- WHAT NEEDS TO BE DONE -
All of the data below should be written out exactly.

- SOURCE MATERIAL -
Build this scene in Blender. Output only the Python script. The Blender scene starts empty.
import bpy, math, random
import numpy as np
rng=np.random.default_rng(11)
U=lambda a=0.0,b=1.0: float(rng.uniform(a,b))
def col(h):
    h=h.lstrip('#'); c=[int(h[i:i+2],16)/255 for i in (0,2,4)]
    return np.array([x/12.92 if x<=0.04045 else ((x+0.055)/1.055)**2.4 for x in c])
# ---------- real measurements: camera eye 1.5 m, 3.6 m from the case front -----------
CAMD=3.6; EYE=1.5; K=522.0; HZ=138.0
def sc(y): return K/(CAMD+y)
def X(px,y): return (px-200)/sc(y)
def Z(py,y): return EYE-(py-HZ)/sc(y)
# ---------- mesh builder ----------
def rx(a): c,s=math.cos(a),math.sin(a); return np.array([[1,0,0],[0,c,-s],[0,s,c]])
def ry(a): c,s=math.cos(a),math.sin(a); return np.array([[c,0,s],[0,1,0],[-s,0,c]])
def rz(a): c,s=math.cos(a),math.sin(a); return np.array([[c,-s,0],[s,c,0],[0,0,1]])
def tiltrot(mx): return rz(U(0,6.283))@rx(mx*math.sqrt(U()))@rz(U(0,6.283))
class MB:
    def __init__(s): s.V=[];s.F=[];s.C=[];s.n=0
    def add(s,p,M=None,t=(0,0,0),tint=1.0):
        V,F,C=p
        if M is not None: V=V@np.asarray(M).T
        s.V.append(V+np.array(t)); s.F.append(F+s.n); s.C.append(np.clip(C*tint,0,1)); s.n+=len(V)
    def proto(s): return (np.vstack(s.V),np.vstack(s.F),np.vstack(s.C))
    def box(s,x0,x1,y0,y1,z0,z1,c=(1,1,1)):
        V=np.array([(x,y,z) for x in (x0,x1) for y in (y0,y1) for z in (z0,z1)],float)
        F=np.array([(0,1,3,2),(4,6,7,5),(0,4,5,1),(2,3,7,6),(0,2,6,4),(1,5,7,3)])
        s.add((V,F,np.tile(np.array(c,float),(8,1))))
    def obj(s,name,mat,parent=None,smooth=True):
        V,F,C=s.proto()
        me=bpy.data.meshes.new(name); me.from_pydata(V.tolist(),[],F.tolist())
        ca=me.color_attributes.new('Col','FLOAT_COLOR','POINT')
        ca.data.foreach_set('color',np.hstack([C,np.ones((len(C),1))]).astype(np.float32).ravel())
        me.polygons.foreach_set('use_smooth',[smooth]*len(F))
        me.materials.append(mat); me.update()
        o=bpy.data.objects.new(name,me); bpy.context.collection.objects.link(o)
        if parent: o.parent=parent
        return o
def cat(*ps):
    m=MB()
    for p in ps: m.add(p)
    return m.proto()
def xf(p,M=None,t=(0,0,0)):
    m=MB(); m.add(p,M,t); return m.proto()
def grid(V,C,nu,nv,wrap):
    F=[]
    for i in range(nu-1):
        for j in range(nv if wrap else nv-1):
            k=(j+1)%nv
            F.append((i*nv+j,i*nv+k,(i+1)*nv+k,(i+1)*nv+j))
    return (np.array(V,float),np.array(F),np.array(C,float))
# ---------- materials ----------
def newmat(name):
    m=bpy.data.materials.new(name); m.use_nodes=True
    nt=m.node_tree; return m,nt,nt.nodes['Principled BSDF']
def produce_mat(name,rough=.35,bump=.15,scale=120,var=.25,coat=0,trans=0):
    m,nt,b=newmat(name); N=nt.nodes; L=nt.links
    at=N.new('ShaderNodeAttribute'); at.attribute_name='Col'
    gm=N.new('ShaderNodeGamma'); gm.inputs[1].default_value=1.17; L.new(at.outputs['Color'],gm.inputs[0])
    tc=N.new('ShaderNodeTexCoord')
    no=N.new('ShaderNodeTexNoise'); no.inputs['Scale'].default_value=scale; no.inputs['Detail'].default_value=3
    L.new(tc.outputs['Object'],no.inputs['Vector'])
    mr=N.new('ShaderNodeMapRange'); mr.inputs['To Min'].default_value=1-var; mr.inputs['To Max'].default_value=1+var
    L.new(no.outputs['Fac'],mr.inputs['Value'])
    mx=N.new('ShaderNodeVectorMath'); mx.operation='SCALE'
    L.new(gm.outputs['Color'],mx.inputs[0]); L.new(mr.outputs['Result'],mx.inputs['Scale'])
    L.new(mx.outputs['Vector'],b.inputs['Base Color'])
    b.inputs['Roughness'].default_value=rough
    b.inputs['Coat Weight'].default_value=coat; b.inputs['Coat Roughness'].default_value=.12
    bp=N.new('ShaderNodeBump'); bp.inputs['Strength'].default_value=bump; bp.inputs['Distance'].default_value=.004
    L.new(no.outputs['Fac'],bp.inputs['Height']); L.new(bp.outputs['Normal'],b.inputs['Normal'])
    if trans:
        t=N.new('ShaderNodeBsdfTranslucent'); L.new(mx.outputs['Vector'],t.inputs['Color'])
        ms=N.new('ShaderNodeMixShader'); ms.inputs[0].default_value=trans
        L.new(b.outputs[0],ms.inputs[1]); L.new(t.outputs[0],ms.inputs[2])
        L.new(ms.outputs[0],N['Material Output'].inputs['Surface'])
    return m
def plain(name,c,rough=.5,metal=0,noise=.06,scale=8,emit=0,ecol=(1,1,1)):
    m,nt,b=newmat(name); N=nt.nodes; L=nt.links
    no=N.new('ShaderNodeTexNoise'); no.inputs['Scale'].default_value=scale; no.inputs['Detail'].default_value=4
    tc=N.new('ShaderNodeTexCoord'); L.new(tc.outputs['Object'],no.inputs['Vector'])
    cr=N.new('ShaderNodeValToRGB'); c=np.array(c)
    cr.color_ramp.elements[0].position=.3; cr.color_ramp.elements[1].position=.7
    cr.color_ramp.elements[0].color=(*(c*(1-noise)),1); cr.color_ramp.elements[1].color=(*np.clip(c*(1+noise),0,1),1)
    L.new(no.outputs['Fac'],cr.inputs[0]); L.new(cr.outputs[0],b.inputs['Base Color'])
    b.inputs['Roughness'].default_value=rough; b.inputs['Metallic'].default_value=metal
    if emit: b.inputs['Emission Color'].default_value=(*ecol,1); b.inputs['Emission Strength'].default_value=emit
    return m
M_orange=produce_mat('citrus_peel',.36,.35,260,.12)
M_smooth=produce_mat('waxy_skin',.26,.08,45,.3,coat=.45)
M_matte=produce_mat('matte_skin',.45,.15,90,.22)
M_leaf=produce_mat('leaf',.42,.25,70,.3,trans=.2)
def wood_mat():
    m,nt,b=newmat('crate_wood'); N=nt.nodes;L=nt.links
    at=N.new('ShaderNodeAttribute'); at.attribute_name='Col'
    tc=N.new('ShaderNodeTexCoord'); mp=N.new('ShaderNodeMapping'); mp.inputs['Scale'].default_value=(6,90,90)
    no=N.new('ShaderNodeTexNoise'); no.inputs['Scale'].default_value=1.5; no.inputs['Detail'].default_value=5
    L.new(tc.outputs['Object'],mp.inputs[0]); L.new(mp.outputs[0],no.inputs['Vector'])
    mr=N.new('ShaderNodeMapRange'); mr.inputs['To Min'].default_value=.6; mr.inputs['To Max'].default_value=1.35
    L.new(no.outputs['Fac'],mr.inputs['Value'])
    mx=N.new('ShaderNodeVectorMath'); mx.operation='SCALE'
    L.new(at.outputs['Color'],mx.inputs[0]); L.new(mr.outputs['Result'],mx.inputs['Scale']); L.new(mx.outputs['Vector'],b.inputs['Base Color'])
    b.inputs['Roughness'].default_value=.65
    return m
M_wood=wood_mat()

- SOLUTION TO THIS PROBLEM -
Build this scene in Blender. Output only the Python script. The Blender scene starts empty.
import bpy, math, random
import numpy as np
rng=np.random.default_rng(11)
U=lambda a=0.0,b=1.0: float(rng.uniform(a,b))
def col(h):
    h=h.lstrip('#'); c=[int(h[i:i+2],16)/255 for i in (0,2,4)]
    return np.array([x/12.92 if x<=0.04045 else ((x+0.055)/1.055)**2.4 for x in c])
# ---------- real measurements: camera eye 1.5 m, 3.6 m from the case front -----------
CAMD=3.6; EYE=1.5; K=522.0; HZ=138.0
def sc(y): return K/(CAMD+y)
def X(px,y): return (px-200)/sc(y)
def Z(py,y): return EYE-(py-HZ)/sc(y)
# ---------- mesh builder ----------
def rx(a): c,s=math.cos(a),math.sin(a); return np.array([[1,0,0],[0,c,-s],[0,s,c]])
def ry(a): c,s=math.cos(a),math.sin(a); return np.array([[c,0,s],[0,1,0],[-s,0,c]])
def rz(a): c,s=math.cos(a),math.sin(a); return np.array([[c,-s,0],[s,c,0],[0,0,1]])
def tiltrot(mx): return rz(U(0,6.283))@rx(mx*math.sqrt(U()))@rz(U(0,6.283))
class MB:
    def __init__(s): s.V=[];s.F=[];s.C=[];s.n=0
    def add(s,p,M=None,t=(0,0,0),tint=1.0):
        V,F,C=p
        if M is not None: V=V@np.asarray(M).T
        s.V.append(V+np.array(t)); s.F.append(F+s.n); s.C.append(np.clip(C*tint,0,1)); s.n+=len(V)
    def proto(s): return (np.vstack(s.V),np.vstack(s.F),np.vstack(s.C))
    def box(s,x0,x1,y0,y1,z0,z1,c=(1,1,1)):
        V=np.array([(x,y,z) for x in (x0,x1) for y in (y0,y1) for z in (z0,z1)],float)
        F=np.array([(0,1,3,2),(4,6,7,5),(0,4,5,1),(2,3,7,6),(0,2,6,4),(1,5,7,3)])
        s.add((V,F,np.tile(np.array(c,float),(8,1))))
    def obj(s,name,mat,parent=None,smooth=True):
        V,F,C=s.proto()
        me=bpy.data.meshes.new(name); me.from_pydata(V.tolist(),[],F.tolist())
        ca=me.color_attributes.new('Col','FLOAT_COLOR','POINT')
        ca.data.foreach_set('color',np.hstack([C,np.ones((len(C),1))]).astype(np.float32).ravel())
        me.polygons.foreach_set('use_smooth',[smooth]*len(F))
        me.materials.append(mat); me.update()
        o=bpy.data.objects.new(name,me); bpy.context.collection.objects.link(o)
        if parent: o.parent=parent
        return o
def cat(*ps):
    m=MB()
    for p in ps: m.add(p)
    return m.proto()
def xf(p,M=None,t=(0,0,0)):
    m=MB(); m.add(p,M,t); return m.proto()
def grid(V,C,nu,nv,wrap):
    F=[]
    for i in range(nu-1):
        for j in range(nv if wrap else nv-1):
            k=(j+1)%nv
            F.append((i*nv+j,i*nv+k,(i+1)*nv+k,(i+1)*nv+j))
    return (np.array(V,float),np.array(F),np.array(C,float))
# ---------- materials ----------
def newmat(name):
    m=bpy.data.materials.new(name); m.use_nodes=True
    nt=m.node_tree; return m,nt,nt.nodes['Principled BSDF']
def produce_mat(name,rough=.35,bump=.15,scale=120,var=.25,coat=0,trans=0):
    m,nt,b=newmat(name); N=nt.nodes; L=nt.links
    at=N.new('ShaderNodeAttribute'); at.attribute_name='Col'
    gm=N.new('ShaderNodeGamma'); gm.inputs[1].default_value=1.17; L.new(at.outputs['Color'],gm.inputs[0])
    tc=N.new('ShaderNodeTexCoord')
    no=N.new('ShaderNodeTexNoise'); no.inputs['Scale'].default_value=scale; no.inputs['Detail'].default_value=3
    L.new(tc.outputs['Object'],no.inputs['Vector'])
    mr=N.new('ShaderNodeMapRange'); mr.inputs['To Min'].default_value=1-var; mr.inputs['To Max'].default_value=1+var
    L.new(no.outputs['Fac'],mr.inputs['Value'])
    mx=N.new('ShaderNodeVectorMath'); mx.operation='SCALE'
    L.new(gm.outputs['Color'],mx.inputs[0]); L.new(mr.outputs['Result'],mx.inputs['Scale'])
    L.new(mx.outputs['Vector'],b.inputs['Base Color'])
    b.inputs['Roughness'].default_value=rough
    b.inputs['Coat Weight'].default_value=coat; b.inputs['Coat Roughness'].default_value=.12
    bp=N.new('ShaderNodeBump'); bp.inputs['Strength'].default_value=bump; bp.inputs['Distance'].default_value=.004
    L.new(no.outputs['Fac'],bp.inputs['Height']); L.new(bp.outputs['Normal'],b.inputs['Normal'])
    if trans:
        t=N.new('ShaderNodeBsdfTranslucent'); L.new(mx.outputs['Vector'],t.inputs['Color'])
        ms=N.new('ShaderNodeMixShader'); ms.inputs[0].default_value=trans
        L.new(b.outputs[0],ms.inputs[1]); L.new(t.outputs[0],ms.inputs[2])
        L.new(ms.outputs[0],N['Material Output'].inputs['Surface'])
    return m
def plain(name,c,rough=.5,metal=0,noise=.06,scale=8,emit=0,ecol=(1,1,1)):
    m,nt,b=newmat(name); N=nt.nodes; L=nt.links
    no=N.new('ShaderNodeTexNoise'); no.inputs['Scale'].default_value=scale; no.inputs['Detail'].default_value=4
    tc=N.new('ShaderNodeTexCoord'); L.new(tc.outputs['Object'],no.inputs['Vector'])
    cr=N.new('ShaderNodeValToRGB'); c=np.array(c)
    cr.color_ramp.elements[0].position=.3; cr.color_ramp.elements[1].position=.7
    cr.color_ramp.elements[0].color=(*(c*(1-noise)),1); cr.color_ramp.elements[1].color=(*np.clip(c*(1+noise),0,1),1)
    L.new(no.outputs['Fac'],cr.inputs[0]); L.new(cr.outputs[0],b.inputs['Base Color'])
    b.inputs['Roughness'].default_value=rough; b.inputs['Metallic'].default_value=metal
    if emit: b.inputs['Emission Color'].default_value=(*ecol,1); b.inputs['Emission Strength'].default_value=emit
    return m
M_orange=produce_mat('citrus_peel',.36,.35,260,.12)
M_smooth=produce_mat('waxy_skin',.26,.08,45,.3,coat=.45)
M_matte=produce_mat('matte_skin',.45,.15,90,.22)
M_leaf=produce_mat('leaf',.42,.25,70,.3,trans=.2)
def wood_mat():
    m,nt,b=newmat('crate_wood'); N=nt.nodes;L=nt.links
    at=N.new('ShaderNodeAttribute'); at.attribute_name='Col'
    tc=N.new('ShaderNodeTexCoord'); mp=N.new('ShaderNodeMapping'); mp.inputs['Scale'].default_value=(6,90,90)
    no=N.new('ShaderNodeTexNoise'); no.inputs['Scale'].default_value=1.5; no.inputs['Detail'].default_value=5
    L.new(tc.outputs['Object'],mp.inputs[0]); L.new(mp.outputs[0],no.inputs['Vector'])
    mr=N.new('ShaderNodeMapRange'); mr.inputs['To Min'].default_value=.6; mr.inputs['To Max'].default_value=1.35
    L.new(no.outputs['Fac'],mr.inputs['Value'])
    mx=N.new('ShaderNodeVectorMath'); mx.operation='SCALE'
    L.new(at.outputs['Color'],mx.inputs[0]); L.new(mr.outputs['Result'],mx.inputs['Scale']); L.new(mx.outputs['Vector'],b.inputs['Base Color'])
    b.inputs['Roughness'].default_value=.65
    return m
M_wood=wood_mat()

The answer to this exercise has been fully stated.